Another thought in the form of a premise. Even if we could close every boarding school in traditional societies around the world, indigenous cultures would still face the same challenges imposed on them by western education as a result of global media including television, music, film, and advertising. I’ve written in the past about the societal curriculum‘s effect on students. Sam Wineburg and friends have shown that modern film is the single most influential resource in shaping high schoolers historical understanding. Here’s their paper titled, “Forest Gump and the Future of Teaching the Past.

Beginning in the late 80’s and early 90’s, I was blown away by how pervasive western popular culture was in my travels through East Africa and China. In African markets, endless posters of the three Mikes—Jackson, Tyson, Jordan. Hiking up a steep trail to the Great Wall, I was subjected to Lionel Ritchie whose music was being piped in through cheap speakers tied to tree branches.  Immediately after a Chinese teacher talked teaching with some colleagues and me as required, she turned far more animated and excitedly asked if we had seen the Bridges of Madison County. My favorite Michael Jordan poster in China, like all English in China, had a wonderful typo. Under his picture it said, “Michael Jordan, MBA.” Tru dat.
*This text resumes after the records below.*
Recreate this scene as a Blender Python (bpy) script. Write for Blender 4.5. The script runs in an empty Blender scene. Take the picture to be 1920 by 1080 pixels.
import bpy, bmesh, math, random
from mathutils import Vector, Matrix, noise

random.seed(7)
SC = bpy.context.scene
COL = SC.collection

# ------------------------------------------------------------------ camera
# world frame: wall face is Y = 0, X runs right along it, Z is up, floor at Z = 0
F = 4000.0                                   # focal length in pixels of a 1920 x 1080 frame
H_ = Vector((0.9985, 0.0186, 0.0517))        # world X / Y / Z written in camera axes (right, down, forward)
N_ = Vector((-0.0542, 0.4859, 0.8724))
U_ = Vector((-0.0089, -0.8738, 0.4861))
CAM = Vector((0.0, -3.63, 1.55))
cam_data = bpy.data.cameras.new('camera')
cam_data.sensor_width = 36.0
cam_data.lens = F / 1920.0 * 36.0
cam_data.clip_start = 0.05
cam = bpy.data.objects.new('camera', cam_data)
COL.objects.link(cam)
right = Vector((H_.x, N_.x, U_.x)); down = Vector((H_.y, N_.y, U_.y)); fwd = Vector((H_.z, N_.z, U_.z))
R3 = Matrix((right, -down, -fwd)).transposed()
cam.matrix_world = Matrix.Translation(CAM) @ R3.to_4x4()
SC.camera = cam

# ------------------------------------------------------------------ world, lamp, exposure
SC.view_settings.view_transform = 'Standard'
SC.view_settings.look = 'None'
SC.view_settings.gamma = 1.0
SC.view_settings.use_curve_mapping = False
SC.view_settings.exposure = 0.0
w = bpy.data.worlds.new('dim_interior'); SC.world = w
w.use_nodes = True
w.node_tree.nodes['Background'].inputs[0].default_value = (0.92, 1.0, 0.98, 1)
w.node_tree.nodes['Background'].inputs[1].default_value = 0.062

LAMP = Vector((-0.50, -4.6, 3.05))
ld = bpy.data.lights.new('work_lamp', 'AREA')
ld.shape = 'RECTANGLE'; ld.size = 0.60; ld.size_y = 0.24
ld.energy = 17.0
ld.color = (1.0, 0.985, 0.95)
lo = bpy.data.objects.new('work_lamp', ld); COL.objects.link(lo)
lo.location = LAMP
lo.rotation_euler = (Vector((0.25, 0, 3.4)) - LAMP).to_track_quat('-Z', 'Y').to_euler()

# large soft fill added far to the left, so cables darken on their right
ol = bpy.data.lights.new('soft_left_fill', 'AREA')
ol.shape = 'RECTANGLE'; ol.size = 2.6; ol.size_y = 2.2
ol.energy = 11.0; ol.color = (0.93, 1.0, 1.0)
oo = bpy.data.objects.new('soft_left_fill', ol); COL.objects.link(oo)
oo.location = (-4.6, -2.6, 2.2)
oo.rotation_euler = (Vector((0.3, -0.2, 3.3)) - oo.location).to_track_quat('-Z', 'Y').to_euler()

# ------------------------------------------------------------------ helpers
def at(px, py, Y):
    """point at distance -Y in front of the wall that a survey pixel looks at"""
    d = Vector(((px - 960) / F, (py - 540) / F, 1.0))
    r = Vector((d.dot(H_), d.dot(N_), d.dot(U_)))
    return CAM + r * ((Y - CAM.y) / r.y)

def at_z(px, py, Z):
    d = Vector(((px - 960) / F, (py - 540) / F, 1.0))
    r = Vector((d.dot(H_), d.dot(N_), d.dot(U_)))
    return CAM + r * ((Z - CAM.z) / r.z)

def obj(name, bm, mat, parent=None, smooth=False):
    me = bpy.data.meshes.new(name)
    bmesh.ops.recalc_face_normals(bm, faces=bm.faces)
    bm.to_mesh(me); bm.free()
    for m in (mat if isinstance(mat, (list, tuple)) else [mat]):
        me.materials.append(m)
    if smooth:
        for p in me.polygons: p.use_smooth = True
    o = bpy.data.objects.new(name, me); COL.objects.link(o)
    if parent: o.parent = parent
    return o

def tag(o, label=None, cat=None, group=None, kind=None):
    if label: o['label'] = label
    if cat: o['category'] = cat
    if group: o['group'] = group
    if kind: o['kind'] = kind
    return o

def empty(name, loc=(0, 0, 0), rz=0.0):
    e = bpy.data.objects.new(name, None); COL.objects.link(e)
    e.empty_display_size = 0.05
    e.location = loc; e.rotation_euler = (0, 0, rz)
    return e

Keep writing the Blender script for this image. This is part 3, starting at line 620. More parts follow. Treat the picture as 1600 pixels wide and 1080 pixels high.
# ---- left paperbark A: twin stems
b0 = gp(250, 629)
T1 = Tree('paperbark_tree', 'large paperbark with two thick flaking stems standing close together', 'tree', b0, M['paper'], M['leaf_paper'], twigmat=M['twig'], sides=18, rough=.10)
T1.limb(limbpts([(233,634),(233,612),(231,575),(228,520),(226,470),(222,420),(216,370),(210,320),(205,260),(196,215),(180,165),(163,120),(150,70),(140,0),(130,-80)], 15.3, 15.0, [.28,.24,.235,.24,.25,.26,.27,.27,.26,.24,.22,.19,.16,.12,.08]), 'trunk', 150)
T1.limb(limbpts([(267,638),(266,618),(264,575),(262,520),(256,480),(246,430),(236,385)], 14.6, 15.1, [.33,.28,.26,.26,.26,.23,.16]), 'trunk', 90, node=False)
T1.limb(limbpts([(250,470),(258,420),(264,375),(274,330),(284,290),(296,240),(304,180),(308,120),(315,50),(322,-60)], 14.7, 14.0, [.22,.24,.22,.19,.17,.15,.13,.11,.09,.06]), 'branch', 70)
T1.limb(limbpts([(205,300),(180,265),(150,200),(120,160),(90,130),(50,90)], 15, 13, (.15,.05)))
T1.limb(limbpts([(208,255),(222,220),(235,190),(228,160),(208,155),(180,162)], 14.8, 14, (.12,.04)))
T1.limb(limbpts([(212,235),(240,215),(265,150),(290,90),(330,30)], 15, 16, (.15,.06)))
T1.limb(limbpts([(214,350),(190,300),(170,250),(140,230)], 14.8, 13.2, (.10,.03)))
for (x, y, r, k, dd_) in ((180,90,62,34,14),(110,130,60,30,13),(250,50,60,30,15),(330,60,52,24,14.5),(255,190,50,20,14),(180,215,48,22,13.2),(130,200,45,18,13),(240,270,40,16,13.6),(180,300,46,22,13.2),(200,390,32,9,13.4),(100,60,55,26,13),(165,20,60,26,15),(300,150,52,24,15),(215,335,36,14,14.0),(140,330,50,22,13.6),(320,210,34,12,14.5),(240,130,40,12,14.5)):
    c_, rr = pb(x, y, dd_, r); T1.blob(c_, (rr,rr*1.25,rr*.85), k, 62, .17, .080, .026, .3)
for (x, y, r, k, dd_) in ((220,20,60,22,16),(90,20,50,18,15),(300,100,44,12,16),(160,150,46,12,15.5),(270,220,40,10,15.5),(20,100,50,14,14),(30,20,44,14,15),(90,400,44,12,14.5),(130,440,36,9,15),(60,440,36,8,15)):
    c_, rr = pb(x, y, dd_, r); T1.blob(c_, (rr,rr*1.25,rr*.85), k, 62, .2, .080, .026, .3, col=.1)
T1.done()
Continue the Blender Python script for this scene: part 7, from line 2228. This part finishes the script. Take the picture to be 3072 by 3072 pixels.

So given global satellites, coaxial cables, the internet, and smart phones, the central question, “How can we avoid imposing our worldview on the world’s last sustainable indigenous cultures?” is even more challenging than the film suggests. Maybe Black’s film will inspire someone else to make a companion one on the global media. And maybe people much smarter than me will figure out how to manage globalization so that indigenous cultures aren’t completely overwhelmed to the detriment of us all.